Necesitamos el testimonio de hombres de fe, como San Vicente Ferrer, que devuelva la unidad firme y sólida a la Iglesia y, en todo caso, la fortalezca con renovado vigor y restañe las heridas y tentaciones que puedan inducir a caminar por derroteros que debilitan la santidad de la Iglesia, su capacidad evangelizadora y su aportación imprescindible a la obra de la paz en la tierra.

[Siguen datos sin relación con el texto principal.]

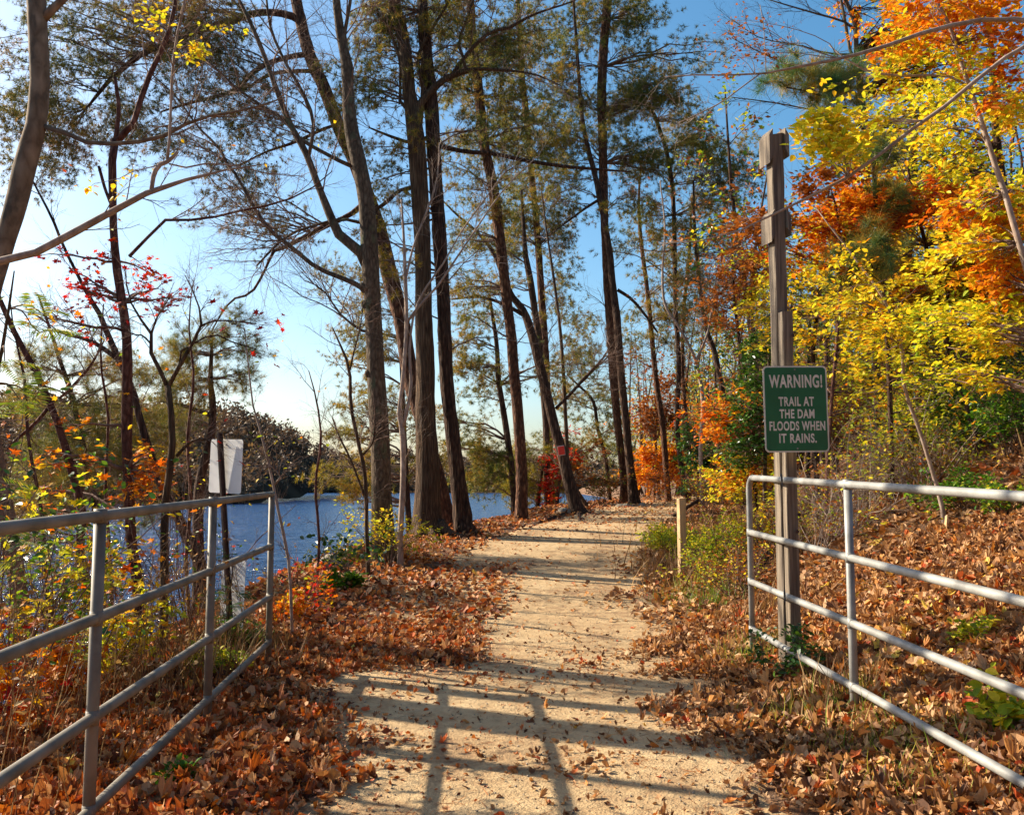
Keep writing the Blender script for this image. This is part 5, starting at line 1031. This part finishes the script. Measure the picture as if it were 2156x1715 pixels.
# gravel
n = 7000; x, y = frustum(n, 3, 14, r, 1.1, .8); c = np.interp(y, *CX); k = np.abs(x - c) < np.interp(y, *HW); x, y = x[k], y[k]
ac = Acc(); pb = tm_cone(); pb[0][:] = (pb[0] - [.5, 0, 0]) * [1, 1.6, 1.2]
inst(ac, pb, np.stack([x, y, gz(x, y) + .024], -1), frames(r.normal(0, 1, (len(x), 3)) * [1, 1, .3], rng=r), r.uniform(.005, .018, len(x)), True)
tag(ac.build('gravel', M['stone'], origin=(0, 0, 0)), 'loose gravel grains on the sandy path', 'gravel', kind='stuff')
# grass
def grass(spots, name, label, matn='grass'):
    ac = Acc()
    for (gx, gy, rad, n, h) in spots:
        Yg = solveY(gx, gy); p = P(gx, gy, Yg); q = r.normal(0, rad, (n, 2)) + p[:2]; z = gz(q[:, 0], q[:, 1])
        a = r.uniform(0, 6.28, n); up = nrm(np.stack([r.normal(0, .25, n), r.normal(0, .25, n), np.ones(n)], -1)); d = np.stack([np.cos(a), np.sin(a), np.zeros(n)], -1)
        yv = nrm(np.cross(up, d)); dv = np.cross(yv, up); R = np.stack([dv, yv, up], -1); k = r.integers(0, 4, n)
        for i in range(4):
            m = k == i; inst(ac, BLA[i], np.column_stack([q, z])[m], R[m], h * r.uniform(.4, 1.2, m.sum()))
    tag(ac.build(name, M[matn], origin=(0, 0, 0)), label, 'grass', kind='stuff')
grass([(1520, 1270, .18, 260, .26), (1490, 1240, .2, 200, .25), (1600, 1400, .12, 160, .2), (1690, 1530, .16, 130, .22), (1780, 1480, .12, 130, .2), (1800, 1590, .2, 100, .18), (1900, 1600, .2, 120, .2), (1880, 1690, .2, 110, .18), (1960, 1650, .2, 60, .16), (1430, 1270, .15, 120, .18), (1850, 1550, .2, 70, .16), (1560, 1390, .15, 140, .2)], 'green_grass', 'green grass tufts among the leaves along the right gate')
grass([(1450, 1200, .4, 500, .4), (1540, 1210, .5, 700, .45), (1600, 1300, .3, 300, .3), (1760, 1490, .15, 160, .3), (1500, 1150, .6, 500, .4), (480, 1400, .3, 300, .4), (400, 1450, .3, 300, .4), (540, 1380, .15, 120, .25), (760, 1180, .3, 250, .35), (830, 1165, .3, 200, .35), (1620, 1100, .9, 600, .5), (1800, 1080, 1., 700, .5), (1950, 1000, 1., 500, .5)], 'dry_grass', 'straw coloured dry grass along the path edges and bank', 'deadgrass')

# ---------------------------------------------------------------- pipe gates
def pipe(acc, a, b, r_=.022, k=14): tubes(acc, np.array([a, b], float), np.array([r_, r_]), k)
def gate(label, side, far, near, zf, zn, gaps, matn, posts, corner):
    """far/near: plan points; zf/zn heights of the top rail; rails at drops gaps[far], gaps[near]"""
    f = np.array(far, float); n = np.array(near, float); Lg = np.linalg.norm(f - n); o = np.array([f[0], f[1], float(gz(*f))])
    e = empty('pipe_gate', o, label, 'gate')
    at = lambda s, z: np.array([*(f + (n - f) * s), z])
    for i in range(4):
        za, zb = zf - gaps[0][i], zn - gaps[1][i]; a = Acc(); s0 = 0 if i else corner
        p = np.array([at(s, za + (zb - za) * s) for s in np.linspace(s0, 1, 20)]); tubes(a, p, np.full(20, .0235), 14); a.build('top_rail' if i == 0 else 'rail', M[matn], e, o)
    for k, s in enumerate(posts):
        zt = zf + (zn - zf) * s; a = Acc(); zb = float(gz(*(f + (n - f) * s))) - .3
        g4 = gaps[0][3] + (gaps[1][3] - gaps[0][3]) * s
        if s == 0 and corner > 0:
            c = []
            for th in np.linspace(0, math.pi / 2, 7): c.append(at(corner * (1 - math.sin(math.pi / 2 - th)) , 0)[:2].tolist() + [zt - corner * Lg * (1 - math.sin(th))])
            c = np.array([[*at(corner * (1 - math.cos(th)), 0)[:2], zt - corner * Lg * (1 - math.sin(th))] for th in np.linspace(0, math.pi / 2, 7)])
            p = np.vstack([at(0, zb), at(0, zt - .3), c]); tubes(a, p, np.full(len(p), .0235), 14)
        else: pipe(a, at(s, zb), at(s, zt + (.02 if s == 0 else -.01)), .025)
        po = a.build('post', M[matn], e, o)
        wl = None
        for i in range(4):
            z = zt - (gaps[0][i] + (gaps[1][i] - gaps[0][i]) * s)
            if i == 0 and s == 0: continue
            wl = Acc(); pipe(wl, at(s, z - .03), at(s, z + .03), .0272, 12); wl.build('weld_collar', M[matn], po, o)
    return e
gate('shade-toned grey pipe gate standing open along the left side of the path', -1, (-1.98, 7.35), (-1.60, 1.9), 1.415, 1.34, ([0, .425, .835, 1.20], [0, .42, .82, 1.20]), 'galvshade', [0, 1.82 / 5.45, 3.60 / 5.45, 5.40 / 5.45], 0)
ge = gate('bright galvanised pipe gate standing open along the right side of the path', 1, (1.906, 7.16), (2.25, 2.2), 1.55, 1.40, ([0, .437, .827, 1.20], [0, .44, .82, 1.19]), 'galv', [0, 1.78 / 4.97, 3.6 / 4.97], .02)

def ring(acc, c, R, r_, tilt, n=18):
    th = np.linspace(0, 2 * math.pi, n); p = np.stack([R[0] * np.cos(th), np.zeros(n), R[1] * np.sin(th)], -1) @ np.array(Matrix.Rotation(tilt, 3, 'Z')).T + c; tubes(acc, p, np.full(n, r_), 6)
for (lx, ly, lb) in ((1646, 1013, 'black tie looped round the top rail and the wooden post'), (1652, 1258, 'black tie looped round the third rail and the wooden post')):
    c = P(lx, ly, 6.27); a = Acc(); ring(a, c, (.05, .055), .004, 1.2)
    tag(a.build('cable_tie', M['blacktie'], origin=tuple(c)), lb, 'tie')

# ---------------------------------------------------------------- wooden post with green sign
YAW = math.radians(14.5)
def box(acc, c, w, d, z0, z1, yaw, bev=.006, topcut=0., cutdir=1):
    x, y = w / 2, d / 2; b = bev
    ring_ = [(-x + b, -y), (x - b, -y), (x, -y + b), (x, y - b), (x - b, y), (-x + b, y), (-x, y - b), (-x, -y + b)]
    R = np.array(Matrix.Rotation(yaw, 2)); v = []; nz_ = 24
    zs_ = np.linspace(z0, z1, nz_); rg = np.random.default_rng(int(z1 * 100))
    for k, z in enumerate(zs_):
        for (a, bb) in ring_:
            zz = z + (topcut * cutdir * a / w * 2 if k == nz_ - 1 else 0); q = R @ np.array([a, bb]) + rg.normal(0, .0012, 2); v.append([q[0] + c[0], q[1] + c[1], zz])
    i = np.arange(nz_ - 1)[:, None] * 8 + np.arange(8)[None]; j = np.arange(nz_ - 1)[:, None] * 8 + (np.arange(8)[None] + 1) % 8
    acc.add(v, np.stack([i, j, j + 8, i + 8], -1).reshape(-1, 4), False); n0 = acc.n - len(v)
    acc.f += [np.array([list(range(n0 + 7, n0 - 1, -1))]), np.array([list(range(n0 + (nz_ - 1) * 8, n0 + nz_ * 8))])]; acc.sm += [(1, False), (1, False)]
R2 = np.array(Matrix.Rotation(YAW, 2))
pc = P(1668, 1200, 6.50)[:2]
zg = float(gz(*pc)); ob = (pc[0], pc[1], zg)
e = empty('wooden_post', ob, 'tall weathered wooden post with nailed boards near its top, behind the right gate', 'post')
zt_low = P(1663, 655, 6.5)[2]; zt_up = P(1654, 282, 6.55)[2]
a = Acc(); box(a, pc + R2 @ [.006, .01], .090, .06, zg - .3, zt_low, YAW, topcut=.008); o = a.build('lower_post', M['wood'], e, ob)
a = Acc(); box(a, pc + R2 @ [0, .088], .10, .09, zg - .3, zt_up, YAW, topcut=.012); a.build('upper_post', M['wood'], e, ob)
for (y0, y1, sx, cd) in ((280, 352, -1, -1), (276, 335, 1, 1), (448, 516, -1, -1), (445, 500, 1, 1)):
    z1_, z0_ = P(1654, y0, 6.6)[2], P(1654, y1, 6.6)[2]; a = Acc(); v = []
    c = pc + R2 @ [sx * .068, .095]
    w_, d_ = .032, .15; sl_ = .075      # nailed side boards with slanted ends
    loc = [(-w_ / 2, -d_ / 2), (w_ / 2, -d_ / 2), (w_ / 2, d_ / 2), (-w_ / 2, d_ / 2)]
    for top in (0, 1):
        for (px_, py_) in loc:
            q = R2 @ np.array([px_, py_]) + c; out = sx * px_ > 0
            zz = (z1_ - (0.0 if not out else .05) if top else z0_ + (0.0 if out else .06)); v.append([q[0], q[1], zz])
    a.add(v, [(3, 2, 1, 0), (4, 5, 6, 7), (0, 1, 5, 4), (1, 2, 6, 5), (2, 3, 7, 6), (3, 0, 4, 7)], False); a.build('side_board', M['wood'], e, ob)
for (kx, ky) in ((1667, 645), (1670, 705), (1684, 1083), (1680, 1118)):
    kn = Acc(); q = P(kx, ky, 6.45); tubes(kn, np.array([q, q + [0, .012, 0]]), np.array([.010, .014]), 8); kn.build('knot', M['brownsteel'], e, ob)

def rrect(w, h, r_, n=6):
    o = []
    for cx_, cy_, a0 in ((w / 2 - r_, h / 2 - r_, 0), (-w / 2 + r_, h / 2 - r_, 90), (-w / 2 + r_, -h / 2 + r_, 180), (w / 2 - r_, -h / 2 + r_, 270)):
        for k in range(n + 1): th = math.radians(a0 + 90 * k / n); o.append((cx_ + r_ * math.cos(th), cy_ + r_ * math.sin(th)))
    return o
def plate(acc, out, y0, y1, xf):
    """outline (x,z) extruded y0..y1, mapped by xf"""
    n = len(out); v = [xf(x, y0, z) for x, z in out] + [xf(x, y1, z) for x, z in out]; i = np.arange(n); j = (i + 1) % n
    acc.add(v, np.stack([i, j, j + n, i + n], -1)[:, ::-1], False); n0 = acc.n - 2 * n
    acc.f += [np.array([[n0 + k for k in range(n)]]), np.array([[n0 + n + k for k in range(n - 1, -1, -1)]])]; acc.sm += [(1, False), (1, False)]
SY = math.radians(3.0)
sc_ = P(1676, 860.5, 6.36); RS = np.array(Matrix.Rotation(SY, 3, 'Z') @ Matrix.Rotation(math.radians(-.6), 3, 'Y'))
sx_ = lambda x, y, z: RS @ np.array([x, y, z]) + sc_
se = empty('warning_sign', tuple(sc_), 'green warning sign about trail flooding bolted to the wooden post', 'sign')
SW, SH_ = .470, .622
a = Acc(); plate(a, rrect(SW, SH_, .032), 0, .003, sx_); a.build('sign_panel', M['signedge'], se, sc_)
a = Acc(); plate(a, rrect(SW - .022, SH_ - .022, .024), -.0022, -.0004, sx_); field = a.build('green_field', M['signgreen'], se, sc_)
def text(body, xc, zc, h, w, parent, mat_, bold=.012):
    cu = bpy.data.curves.new('lettering', 'FONT'); cu.body = body; cu.size = 1; cu.align_x = 'CENTER'; cu.align_y = 'CENTER'; cu.extrude = .0006; cu.offset = bold; cu.space_character = 1.12
    ob_ = bpy.data.objects.new('lettering', cu); COL.objects.link(ob_); bpy.context.view_layer.update()
    me = bpy.data.meshes.new_from_object(ob_.evaluated_get(bpy.context.evaluated_depsgraph_get())); bpy.data.objects.remove(ob_)
    v = np.empty(len(me.vertices) * 3); me.vertices.foreach_get('co', v); v = v.reshape(-1, 3)
    mn, mx = v.min(0), v.max(0); v = (v - (mn + mx) / 2) / (mx - mn + 1e-9) * [w, h, .0012]
    v = np.stack([v[:, 0] + xc, -v[:, 2] - .0032, v[:, 1] + zc], -1) @ RS.T
    me.vertices.foreach_set('co', v.ravel()); me.update(); me.materials.clear(); me.materials.append(mat_)
    o = bpy.data.objects.new('lettering', me); COL.objects.link(o); o.parent = parent; o['label'] = 'words ' + body; return o
u = .470 / 424.    # metres per zoom pixel of the sign
for body, x0, x1, y0, y1 in (('WARNING!', 533, 885, 643, 728), ('TRAIL AT', 598, 832, 786, 846), ('THE DAM', 605, 836, 866, 925), ('FLOODS WHEN', 540, 908, 943, 1004), ('IT RAINS.', 605, 852, 1022, 1083)):
    zc = (864 - (y0 + y1) / 2) * .622 / 556.; xm = (x0 + x1) / 2 - (704 + ((y0 + y1) / 2 - 640) * .048)
    text(body, xm * u, zc, (y1 - y0) * .622 / 556., (x1 - x0) * u, field, M['signedge'], .03)
a = Acc()
for zz in (.285, -.285):
    a = Acc(); p = np.array([sx_(0, .002, zz), sx_(0, -.006, zz)]); tubes(a, p, np.array([.008, .006]), 8); a.build('bolt', M['galv'], se, sc_)

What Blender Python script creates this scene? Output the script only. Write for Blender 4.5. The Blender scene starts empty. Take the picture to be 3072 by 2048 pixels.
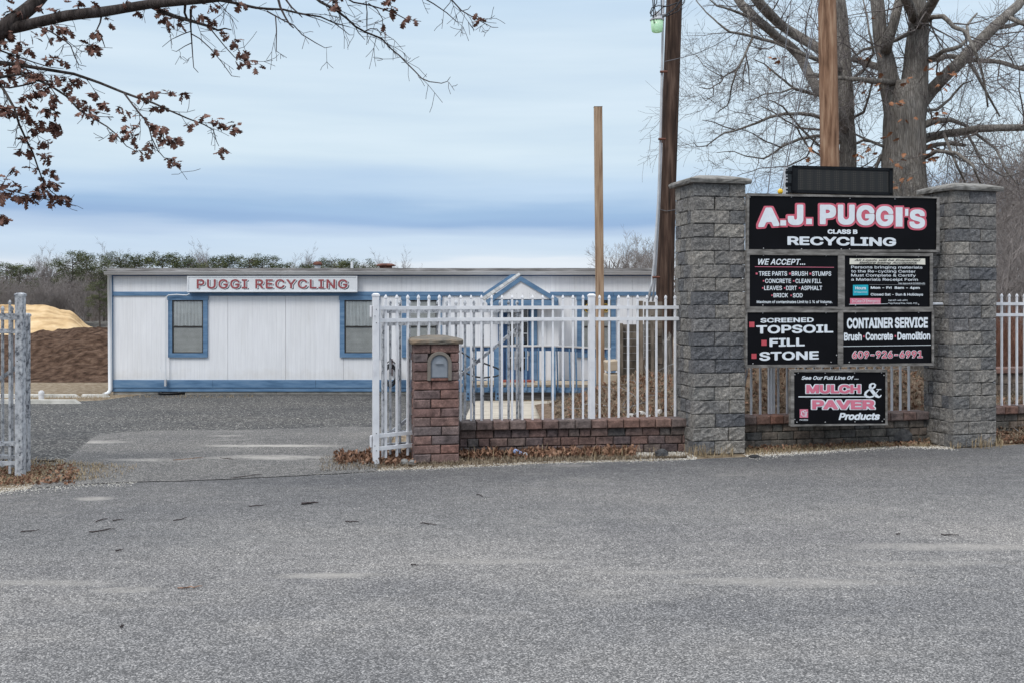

Al celebrar la fiesta de nuestro san Vicente Ferrer, tan nuestro y tan entrañable, sigamos sus huellas, su guía y su luz. El nos conducirá a buen puerto y nos ayudará en nuestra gran tarea y nuestra gran aportación para llevar a cabo la obra de renovación de la humanidad, tan necesaria como urgente, de retejer el tejido social de nuestra sociedad con la novedad del Evangelio hecho presente con hombres y mujeres nuevos, que sean santos es lo que cambia el mundo e irreprochables ante Dios por el amor, luz que alumbre un mundo nuevo con la novedad del Evangelio y de una vida conforme a las bienaventuranzas y la caridad, sobre todo con los más pobres, testigos de la unidad de la Iglesia y artífices de un mundo nuevo en paz, asentada sobre la justicia, la libertad, la verdad y el amor, una nueva civilización del amor. Que San Vicente interceda por todos, especialmente por Valencia, por la Iglesia que está en Valencia, para que, con su ayuda, intercesión y ejemplo, el pueblo valenciano, que tan hondamente sintió san Vicente, vea colmadas estas aspiraciones que son su futuro y su esperanza.